Tuesday, June 28, 2005

Dickens in Cyberspace

"It was the best of times, it was the worst of times, it was the age of wisdom, it was the age of foolishness, it was the epoch of belief, it was the epoch of incredulity, it was the season of Light, it was the season of Darkness, it was the spring of hope, it was the winter of despair, we were all going direct to heaven, we were all going direct the other way—in short, the period was so far like the present period, that some of its noisiest authorities insisted on its being received, for good or for evil, in the superlative degree of comparison only (Dickens, A Tale of Two Cities, p. 3).

Much great literature has a memorable opening line, perhaps none so great as Dickens’ A Tale of Two Cities. Cyberspace has made the world smaller, but it hasn’t made great opening lines any easier. So to borrow from the past that also borrowed from the past, allow me to meditate on Dicken’s words for a moment.

Dicken’s words have the nearly unique character of being able to apply to things from virtually every generation of human history. Here, at the dawning of the twenty-first century of the Christian era, it is hard to imagine that they were not written to describe ourselves. (Of course, our self-obsession makes that imagination easier.) The times in which we live could hardly be described in a more accurate way without resorting to great verbosity. Modern technology, completely unknown to Dickens who scribed out his musings longhand, has made this era the best of times, while making them the worst of times.

It is an era of tremendous wisdom in creating and furthering technology, combined with an era of tremendous foolishness that has used that technology to create a world trapped in its own stupidity lobbing ideas into the unknown reaches of cyberspace to see who will bite in and who will bite back. It is an era where gullibility has become an art form not limited to the most naïve among us, while the things posited as truth become more unbelievable than Alice in Wonderland. It carries the seeds of hope for better things in life management, communication, health care, travel, and other fields, while it carries the seeds of great despair as we wonder how much more depraved a society can become and live to tell about it. It is a society that, by and large, believes they are on their way to heaven, or at least making a good run at it, while they sadly pave and streamline the road to hell. In this era, cyberspace, the World Wide Web, has become to soup du jour. It is the best and worst all in one browser window. It is the seemingly one indispensable part of modern life. People who can live without food and water are lost when the internet connection is down.

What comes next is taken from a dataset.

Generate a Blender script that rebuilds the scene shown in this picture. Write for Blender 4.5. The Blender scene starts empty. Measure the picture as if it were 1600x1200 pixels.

Cyberspace has opened a whole new world to the modern, or post-modern, generation. It is a world where anonymity reigns supreme, where ideas have no immediate consequences, where the oldest thought can be dressed in new clothes until it is picked apart and looks like Anderson’s Emperor, standing in all his glory for all to see. The same thought can be redressed in different clothes until it becomes the Queen of England, dressed to the nines. And who is behind it? One has to wonder if it isn’t the Wizard, strikingly unstriking in his appearance, sitting in his drawers behind the curtain of his monitor and keyboard reveling in his own expectorate while others fawn over his great wisdom.

I have long lamented the fact that the World Wide Web has given every idiot with a computer and a phone line the idea that he has something people need to hear. And it seems that way too many idiots have taken advantage of it. You can find someone to support every hare-brained idea that pops into your mind, along with a lot of ideas that have not popped into your mind … yet. Cyberspace has no traffic cops that evaluate the legitimacy of an idea before it is put out for all to see. But fortunately, we all have the right to direct our browsers elsewhere.

All of that to say that this: My starting of a blog is not done with the idea that I have anything to say that will change the world. I do not wish to add to the maze of trash that already litters the networks of the world. If something I say is significant, it is only because someone said it before me, and when I know who that someone is, I will give credit. No, my purpose in starting a blog is purely personal. I have become convinced that the best speakers are good writers. (The opposite is not always true.) A person who wishes to be a good speaker should strive to be a better writer. Since my life is one of a public speaker, a pastor and teacher of the Bible, this is to develop my own skills. It is likely that few, if any, will ever read, but I will write and welcome the input of any who wish to critique it. I will, from time to time, let my mind do its thing and try to capture it on screen. Hopefully, it will make me better at what I do so that I can more clearly communicate the truth of God to a generation in need of it.